What is expected –
Repeat the listing exactly as given, omitting every image.
___ Records for this task
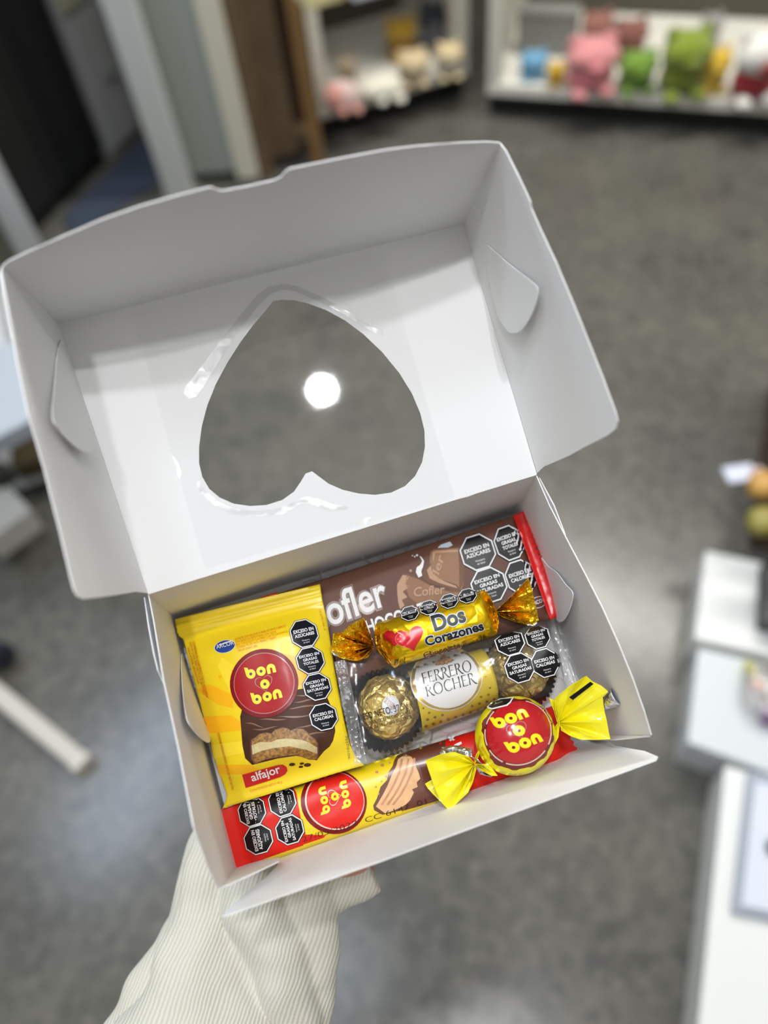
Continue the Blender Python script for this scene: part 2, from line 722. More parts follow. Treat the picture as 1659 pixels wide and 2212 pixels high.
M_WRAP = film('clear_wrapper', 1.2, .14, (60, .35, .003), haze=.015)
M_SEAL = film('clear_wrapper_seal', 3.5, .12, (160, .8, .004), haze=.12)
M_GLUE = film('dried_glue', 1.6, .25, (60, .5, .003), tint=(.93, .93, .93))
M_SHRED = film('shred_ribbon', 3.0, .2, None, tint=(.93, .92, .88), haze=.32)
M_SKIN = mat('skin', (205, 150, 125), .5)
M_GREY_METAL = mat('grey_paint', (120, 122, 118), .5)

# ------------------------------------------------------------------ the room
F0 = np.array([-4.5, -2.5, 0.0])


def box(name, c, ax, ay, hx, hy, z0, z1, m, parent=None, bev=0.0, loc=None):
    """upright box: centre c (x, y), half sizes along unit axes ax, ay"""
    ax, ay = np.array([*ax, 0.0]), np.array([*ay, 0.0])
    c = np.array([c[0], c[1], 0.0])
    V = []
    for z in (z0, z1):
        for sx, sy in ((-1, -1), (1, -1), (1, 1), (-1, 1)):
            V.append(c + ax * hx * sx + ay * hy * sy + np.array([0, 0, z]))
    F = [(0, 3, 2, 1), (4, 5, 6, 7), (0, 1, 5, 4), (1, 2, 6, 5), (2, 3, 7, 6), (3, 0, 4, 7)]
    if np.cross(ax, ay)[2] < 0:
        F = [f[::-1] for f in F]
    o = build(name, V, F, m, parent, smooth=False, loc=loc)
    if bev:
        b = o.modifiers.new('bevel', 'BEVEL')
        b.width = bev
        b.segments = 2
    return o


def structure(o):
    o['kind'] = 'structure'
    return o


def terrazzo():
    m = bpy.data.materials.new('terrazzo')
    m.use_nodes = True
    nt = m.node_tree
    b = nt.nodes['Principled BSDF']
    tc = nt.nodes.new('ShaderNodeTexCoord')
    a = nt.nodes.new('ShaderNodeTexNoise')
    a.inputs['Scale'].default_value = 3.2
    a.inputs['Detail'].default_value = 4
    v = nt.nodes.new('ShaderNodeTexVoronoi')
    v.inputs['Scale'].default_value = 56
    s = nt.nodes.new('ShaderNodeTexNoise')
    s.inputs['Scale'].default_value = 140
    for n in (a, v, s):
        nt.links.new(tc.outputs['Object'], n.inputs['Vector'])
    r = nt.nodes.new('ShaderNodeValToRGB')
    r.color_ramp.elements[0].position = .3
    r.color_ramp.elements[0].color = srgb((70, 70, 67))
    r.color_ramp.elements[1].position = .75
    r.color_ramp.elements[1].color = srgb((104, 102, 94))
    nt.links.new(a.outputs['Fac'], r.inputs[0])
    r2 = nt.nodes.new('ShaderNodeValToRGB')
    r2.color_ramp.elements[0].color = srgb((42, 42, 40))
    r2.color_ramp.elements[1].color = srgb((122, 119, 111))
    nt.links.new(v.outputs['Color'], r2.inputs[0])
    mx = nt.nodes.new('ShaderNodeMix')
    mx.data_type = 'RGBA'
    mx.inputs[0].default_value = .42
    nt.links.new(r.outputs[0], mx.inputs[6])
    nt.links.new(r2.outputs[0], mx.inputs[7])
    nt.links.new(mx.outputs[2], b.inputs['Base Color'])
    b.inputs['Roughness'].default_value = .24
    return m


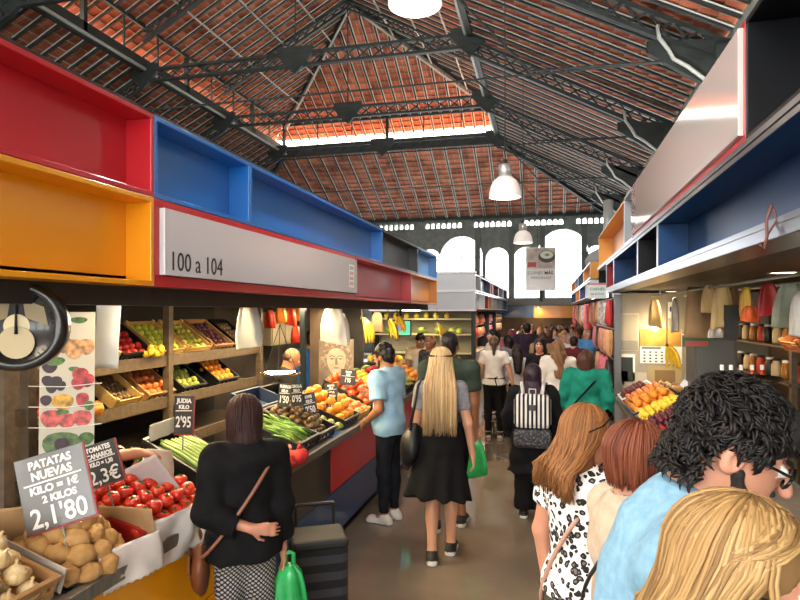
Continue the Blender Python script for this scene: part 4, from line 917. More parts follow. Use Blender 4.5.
______
Solution for this problem –
Continue the Blender Python script for this scene: part 2, from line 722. More parts follow. Treat the picture as 1659 pixels wide and 2212 pixels high.
M_WRAP = film('clear_wrapper', 1.2, .14, (60, .35, .003), haze=.015)
M_SEAL = film('clear_wrapper_seal', 3.5, .12, (160, .8, .004), haze=.12)
M_GLUE = film('dried_glue', 1.6, .25, (60, .5, .003), tint=(.93, .93, .93))
M_SHRED = film('shred_ribbon', 3.0, .2, None, tint=(.93, .92, .88), haze=.32)
M_SKIN = mat('skin', (205, 150, 125), .5)
M_GREY_METAL = mat('grey_paint', (120, 122, 118), .5)

# ------------------------------------------------------------------ the room
F0 = np.array([-4.5, -2.5, 0.0])


def box(name, c, ax, ay, hx, hy, z0, z1, m, parent=None, bev=0.0, loc=None):
    """upright box: centre c (x, y), half sizes along unit axes ax, ay"""
    ax, ay = np.array([*ax, 0.0]), np.array([*ay, 0.0])
    c = np.array([c[0], c[1], 0.0])
    V = []
    for z in (z0, z1):
        for sx, sy in ((-1, -1), (1, -1), (1, 1), (-1, 1)):
            V.append(c + ax * hx * sx + ay * hy * sy + np.array([0, 0, z]))
    F = [(0, 3, 2, 1), (4, 5, 6, 7), (0, 1, 5, 4), (1, 2, 6, 5), (2, 3, 7, 6), (3, 0, 4, 7)]
    if np.cross(ax, ay)[2] < 0:
        F = [f[::-1] for f in F]
    o = build(name, V, F, m, parent, smooth=False, loc=loc)
    if bev:
        b = o.modifiers.new('bevel', 'BEVEL')
        b.width = bev
        b.segments = 2
    return o


def structure(o):
    o['kind'] = 'structure'
    return o


def terrazzo():
    m = bpy.data.materials.new('terrazzo')
    m.use_nodes = True
    nt = m.node_tree
    b = nt.nodes['Principled BSDF']
    tc = nt.nodes.new('ShaderNodeTexCoord')
    a = nt.nodes.new('ShaderNodeTexNoise')
    a.inputs['Scale'].default_value = 3.2
    a.inputs['Detail'].default_value = 4
    v = nt.nodes.new('ShaderNodeTexVoronoi')
    v.inputs['Scale'].default_value = 56
    s = nt.nodes.new('ShaderNodeTexNoise')
    s.inputs['Scale'].default_value = 140
    for n in (a, v, s):
        nt.links.new(tc.outputs['Object'], n.inputs['Vector'])
    r = nt.nodes.new('ShaderNodeValToRGB')
    r.color_ramp.elements[0].position = .3
    r.color_ramp.elements[0].color = srgb((70, 70, 67))
    r.color_ramp.elements[1].position = .75
    r.color_ramp.elements[1].color = srgb((104, 102, 94))
    nt.links.new(a.outputs['Fac'], r.inputs[0])
    r2 = nt.nodes.new('ShaderNodeValToRGB')
    r2.color_ramp.elements[0].color = srgb((42, 42, 40))
    r2.color_ramp.elements[1].color = srgb((122, 119, 111))
    nt.links.new(v.outputs['Color'], r2.inputs[0])
    mx = nt.nodes.new('ShaderNodeMix')
    mx.data_type = 'RGBA'
    mx.inputs[0].default_value = .42
    nt.links.new(r.outputs[0], mx.inputs[6])
    nt.links.new(r2.outputs[0], mx.inputs[7])
    nt.links.new(mx.outputs[2], b.inputs['Base Color'])
    b.inputs['Roughness'].default_value = .24
    return m


Continue the Blender Python script for this scene: part 4, from line 917. More parts follow. Use Blender 4.5.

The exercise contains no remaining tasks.